Si tuviera que elegir una palabra para definir ese primer año de profesor sería esta: bonito. Muy exigente, es verdad, pero esos primeros nervios por las clases, las primeras veces que veía cómo los estudiantes aprendían algo porque yo se lo había explicado y lo había hecho bien, los primeros alumnos de países muy lejanos que conocía (Tailandia, Rusia, Finlandia, Brasil. Islandia, Australia, etc.), hacerles mis primeros exámenes… ¡Era increíble! Me pagaban por enseñar mi lengua a gente extraordinaria y además nos lo pasábamos genial en clase. Yo probaba dinámicas que nunca había hecho (mis clases anteriores siempre habían sido individuales) y ellos hacían lo que yo les decía. Ahí aprendí lo importantes que son unas buenas instrucciones: cortas, claras, con agrupación, límite temporal y modelo de actividad. Si lo haces bien te seguirán al fin del mundo, solo tienes que decirles cuál es el camino.

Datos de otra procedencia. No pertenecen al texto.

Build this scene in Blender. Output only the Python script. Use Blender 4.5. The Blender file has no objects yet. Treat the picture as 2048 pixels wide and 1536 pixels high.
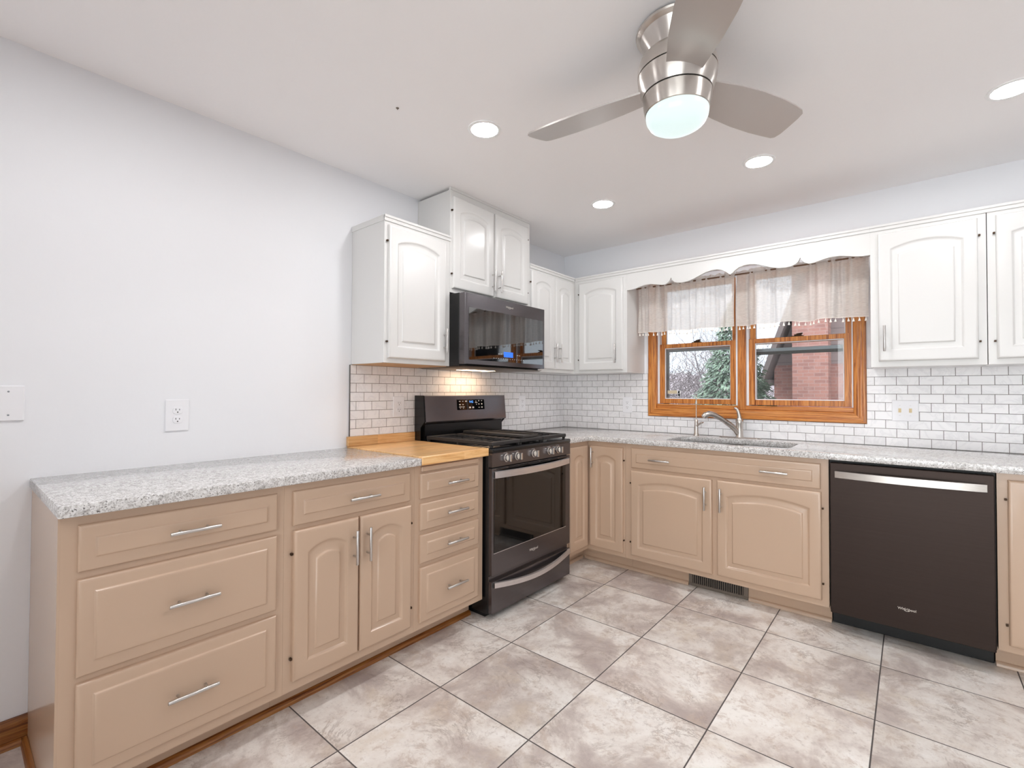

Empecé a organizar actividades culturales en la escuela para darle un valor añadido, ahí podía emplear mis conocimientos históricos y artísticos. Hacía rutas guiadas con mis estudiantes por el Madrid de los Austrias, Las Letras, El Retiro, íbamos de ruta de tapas o de vino, visitábamos museos, tardes de frisbee en plaza de España o el templo de Debod, entre otras. ¡Era lo que siempre había soñado! Sé que puede sonar exagerado pero así lo siento; el trabajo de profesor de ELE me permitía integrar muchos de mis intereses personales: la historia, la literatura, el arte, la gastronomía, el cine, la música, o la psicología.
Conforme ha pasado el tiempo he pasado por más escuelas, pero los días que viví en mi primer año tienen un carácter especial para mí. Hoy puedo aportar a mis clases todo lo que aprendí en aquellos primeros años, a lo que se suma toda la experiencia adquirida en mi trayectoria profesional. Fue esto lo que me permitió forjarme como profesor de español como lengua extranjera, y, por ende, lo que me ha llevado a día de hoy a ser formador de profesores de ELE. ¡Qué gran decisión fue volver a España!